# [WHAT IS NEEDED]
Pick out the lines containing "scene".

# [RECORDED DATA]
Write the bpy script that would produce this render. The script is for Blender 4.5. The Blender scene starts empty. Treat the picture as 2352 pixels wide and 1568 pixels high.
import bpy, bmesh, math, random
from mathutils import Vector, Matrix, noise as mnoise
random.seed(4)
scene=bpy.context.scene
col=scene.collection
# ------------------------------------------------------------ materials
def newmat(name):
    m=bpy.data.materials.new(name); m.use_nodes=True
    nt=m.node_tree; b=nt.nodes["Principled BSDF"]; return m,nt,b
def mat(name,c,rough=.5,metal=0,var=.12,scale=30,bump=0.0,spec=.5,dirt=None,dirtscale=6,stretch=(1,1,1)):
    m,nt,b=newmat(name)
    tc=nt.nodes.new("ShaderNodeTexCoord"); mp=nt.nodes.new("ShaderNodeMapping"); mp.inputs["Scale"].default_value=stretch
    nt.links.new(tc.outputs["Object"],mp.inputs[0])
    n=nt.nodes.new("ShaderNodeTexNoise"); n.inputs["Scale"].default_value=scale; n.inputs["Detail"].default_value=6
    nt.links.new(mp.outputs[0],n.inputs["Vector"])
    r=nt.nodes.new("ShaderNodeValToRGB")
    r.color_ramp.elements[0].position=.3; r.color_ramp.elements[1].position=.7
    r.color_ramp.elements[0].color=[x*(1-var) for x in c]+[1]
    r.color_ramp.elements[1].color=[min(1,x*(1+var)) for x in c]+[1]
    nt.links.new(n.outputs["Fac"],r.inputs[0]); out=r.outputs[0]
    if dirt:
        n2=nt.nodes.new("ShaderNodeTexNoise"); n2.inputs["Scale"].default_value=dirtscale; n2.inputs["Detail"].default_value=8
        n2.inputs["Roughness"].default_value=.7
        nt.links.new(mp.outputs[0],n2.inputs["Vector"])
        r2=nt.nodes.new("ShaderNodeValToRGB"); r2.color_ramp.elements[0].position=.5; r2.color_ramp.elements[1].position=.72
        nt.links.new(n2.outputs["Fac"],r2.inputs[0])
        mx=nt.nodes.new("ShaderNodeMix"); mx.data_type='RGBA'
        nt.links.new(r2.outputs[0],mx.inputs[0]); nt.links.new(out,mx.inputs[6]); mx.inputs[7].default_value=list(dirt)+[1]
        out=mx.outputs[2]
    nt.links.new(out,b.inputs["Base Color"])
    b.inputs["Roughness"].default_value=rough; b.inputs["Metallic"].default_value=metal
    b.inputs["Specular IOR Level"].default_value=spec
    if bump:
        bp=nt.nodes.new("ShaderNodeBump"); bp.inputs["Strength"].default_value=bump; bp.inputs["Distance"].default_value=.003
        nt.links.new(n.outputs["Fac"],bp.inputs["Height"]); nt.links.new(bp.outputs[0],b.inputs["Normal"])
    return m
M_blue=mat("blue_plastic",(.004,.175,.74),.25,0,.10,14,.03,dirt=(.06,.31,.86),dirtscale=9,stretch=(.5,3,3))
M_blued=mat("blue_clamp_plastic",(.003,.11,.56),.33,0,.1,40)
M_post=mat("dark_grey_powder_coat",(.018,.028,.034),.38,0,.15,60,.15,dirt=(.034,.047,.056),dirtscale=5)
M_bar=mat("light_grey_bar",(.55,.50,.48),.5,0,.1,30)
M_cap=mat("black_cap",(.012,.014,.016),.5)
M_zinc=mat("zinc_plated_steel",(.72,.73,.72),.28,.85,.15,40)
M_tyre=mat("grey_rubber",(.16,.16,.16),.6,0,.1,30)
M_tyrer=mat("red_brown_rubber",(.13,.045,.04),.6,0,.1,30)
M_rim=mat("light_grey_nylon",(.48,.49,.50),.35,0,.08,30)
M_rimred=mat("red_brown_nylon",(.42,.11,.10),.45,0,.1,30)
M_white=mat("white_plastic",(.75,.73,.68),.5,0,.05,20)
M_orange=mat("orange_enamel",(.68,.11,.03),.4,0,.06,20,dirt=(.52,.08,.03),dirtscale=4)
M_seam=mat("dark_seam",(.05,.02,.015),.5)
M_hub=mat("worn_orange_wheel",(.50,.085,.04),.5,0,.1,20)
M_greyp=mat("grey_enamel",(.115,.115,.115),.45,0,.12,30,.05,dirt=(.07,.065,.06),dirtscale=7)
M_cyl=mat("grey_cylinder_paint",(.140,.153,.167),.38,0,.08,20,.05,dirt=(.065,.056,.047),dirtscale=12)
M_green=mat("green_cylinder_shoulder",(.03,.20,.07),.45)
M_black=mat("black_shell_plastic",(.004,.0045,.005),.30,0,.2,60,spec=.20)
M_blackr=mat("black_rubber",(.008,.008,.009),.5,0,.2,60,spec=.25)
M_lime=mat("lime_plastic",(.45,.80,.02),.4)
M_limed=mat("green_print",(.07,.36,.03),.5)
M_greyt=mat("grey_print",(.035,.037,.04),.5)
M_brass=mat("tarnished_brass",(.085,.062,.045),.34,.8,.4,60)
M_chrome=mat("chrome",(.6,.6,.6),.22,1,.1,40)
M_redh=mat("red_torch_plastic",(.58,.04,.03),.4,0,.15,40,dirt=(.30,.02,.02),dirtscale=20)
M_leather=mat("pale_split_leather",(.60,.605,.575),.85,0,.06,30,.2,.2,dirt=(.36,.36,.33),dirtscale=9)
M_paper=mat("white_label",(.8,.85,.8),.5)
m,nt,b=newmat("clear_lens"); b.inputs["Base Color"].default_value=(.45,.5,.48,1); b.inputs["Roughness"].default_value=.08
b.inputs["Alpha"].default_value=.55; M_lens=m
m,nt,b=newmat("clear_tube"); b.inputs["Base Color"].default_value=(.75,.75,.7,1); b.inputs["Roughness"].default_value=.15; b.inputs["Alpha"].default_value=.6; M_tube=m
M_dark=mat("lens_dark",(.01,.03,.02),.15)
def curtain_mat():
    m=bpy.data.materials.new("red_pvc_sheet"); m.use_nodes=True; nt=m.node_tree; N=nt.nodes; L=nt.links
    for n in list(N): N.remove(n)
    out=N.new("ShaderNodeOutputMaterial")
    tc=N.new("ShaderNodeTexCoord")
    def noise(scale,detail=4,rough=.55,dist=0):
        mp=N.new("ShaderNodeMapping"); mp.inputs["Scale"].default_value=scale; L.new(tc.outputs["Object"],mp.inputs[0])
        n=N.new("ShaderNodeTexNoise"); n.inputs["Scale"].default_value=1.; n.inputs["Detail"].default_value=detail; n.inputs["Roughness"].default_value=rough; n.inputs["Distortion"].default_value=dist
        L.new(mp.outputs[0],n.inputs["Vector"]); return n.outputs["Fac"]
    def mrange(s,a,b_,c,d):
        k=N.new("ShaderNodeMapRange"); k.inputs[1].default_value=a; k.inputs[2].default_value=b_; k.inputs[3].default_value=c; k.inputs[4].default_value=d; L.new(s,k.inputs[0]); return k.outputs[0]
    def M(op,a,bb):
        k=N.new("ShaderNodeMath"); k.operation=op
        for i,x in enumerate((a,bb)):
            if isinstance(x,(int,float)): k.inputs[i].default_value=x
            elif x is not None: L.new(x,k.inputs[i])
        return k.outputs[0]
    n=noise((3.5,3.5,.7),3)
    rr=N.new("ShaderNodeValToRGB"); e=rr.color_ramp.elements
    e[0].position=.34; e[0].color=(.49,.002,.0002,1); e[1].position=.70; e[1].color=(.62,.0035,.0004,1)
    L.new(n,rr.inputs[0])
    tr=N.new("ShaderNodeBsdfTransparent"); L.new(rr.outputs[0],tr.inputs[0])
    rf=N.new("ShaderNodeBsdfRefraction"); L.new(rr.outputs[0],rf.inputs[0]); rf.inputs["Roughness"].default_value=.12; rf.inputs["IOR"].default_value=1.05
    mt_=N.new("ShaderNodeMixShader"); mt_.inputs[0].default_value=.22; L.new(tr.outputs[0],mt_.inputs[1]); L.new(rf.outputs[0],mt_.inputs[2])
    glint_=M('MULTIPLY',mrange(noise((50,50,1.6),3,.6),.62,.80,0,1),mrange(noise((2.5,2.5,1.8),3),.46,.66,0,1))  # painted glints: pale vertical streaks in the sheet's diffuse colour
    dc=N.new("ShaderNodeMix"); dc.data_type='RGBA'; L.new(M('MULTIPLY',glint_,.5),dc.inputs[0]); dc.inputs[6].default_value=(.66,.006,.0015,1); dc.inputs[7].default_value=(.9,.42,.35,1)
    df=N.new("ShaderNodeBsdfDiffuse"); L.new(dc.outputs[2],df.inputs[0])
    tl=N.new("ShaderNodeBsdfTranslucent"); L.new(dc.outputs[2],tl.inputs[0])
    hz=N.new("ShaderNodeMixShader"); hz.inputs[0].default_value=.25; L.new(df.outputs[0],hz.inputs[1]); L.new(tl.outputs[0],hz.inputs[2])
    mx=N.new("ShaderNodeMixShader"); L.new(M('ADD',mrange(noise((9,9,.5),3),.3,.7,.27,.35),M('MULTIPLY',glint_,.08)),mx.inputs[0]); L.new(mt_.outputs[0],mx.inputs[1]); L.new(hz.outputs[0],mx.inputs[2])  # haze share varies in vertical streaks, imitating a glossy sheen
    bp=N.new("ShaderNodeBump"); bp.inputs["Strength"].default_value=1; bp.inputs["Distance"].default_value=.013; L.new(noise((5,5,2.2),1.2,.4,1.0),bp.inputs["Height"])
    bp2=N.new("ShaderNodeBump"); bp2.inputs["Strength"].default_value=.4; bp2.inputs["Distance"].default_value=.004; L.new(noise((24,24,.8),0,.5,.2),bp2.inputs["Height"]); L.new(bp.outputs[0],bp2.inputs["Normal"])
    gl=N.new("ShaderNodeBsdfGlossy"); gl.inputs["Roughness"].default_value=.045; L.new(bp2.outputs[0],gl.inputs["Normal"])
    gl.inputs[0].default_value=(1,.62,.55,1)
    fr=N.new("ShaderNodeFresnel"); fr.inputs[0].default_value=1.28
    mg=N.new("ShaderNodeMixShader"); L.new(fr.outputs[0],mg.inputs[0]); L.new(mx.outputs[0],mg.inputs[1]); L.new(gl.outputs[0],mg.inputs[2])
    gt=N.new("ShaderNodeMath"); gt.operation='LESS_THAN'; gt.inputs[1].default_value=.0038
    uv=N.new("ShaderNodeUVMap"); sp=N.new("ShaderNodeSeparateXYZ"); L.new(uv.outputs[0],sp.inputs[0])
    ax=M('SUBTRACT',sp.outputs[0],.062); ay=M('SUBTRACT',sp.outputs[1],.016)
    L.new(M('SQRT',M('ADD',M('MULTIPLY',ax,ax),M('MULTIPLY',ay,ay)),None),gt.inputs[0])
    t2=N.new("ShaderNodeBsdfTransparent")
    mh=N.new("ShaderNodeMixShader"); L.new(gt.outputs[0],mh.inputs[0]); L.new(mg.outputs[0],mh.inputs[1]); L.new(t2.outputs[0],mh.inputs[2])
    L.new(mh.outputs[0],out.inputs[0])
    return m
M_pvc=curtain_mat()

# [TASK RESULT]
Write the bpy script that would produce this render. The script is for Blender 4.5. The Blender scene starts empty. Treat the picture as 2352 pixels wide and 1568 pixels high.
scene=bpy.context.scene
col=scene.collection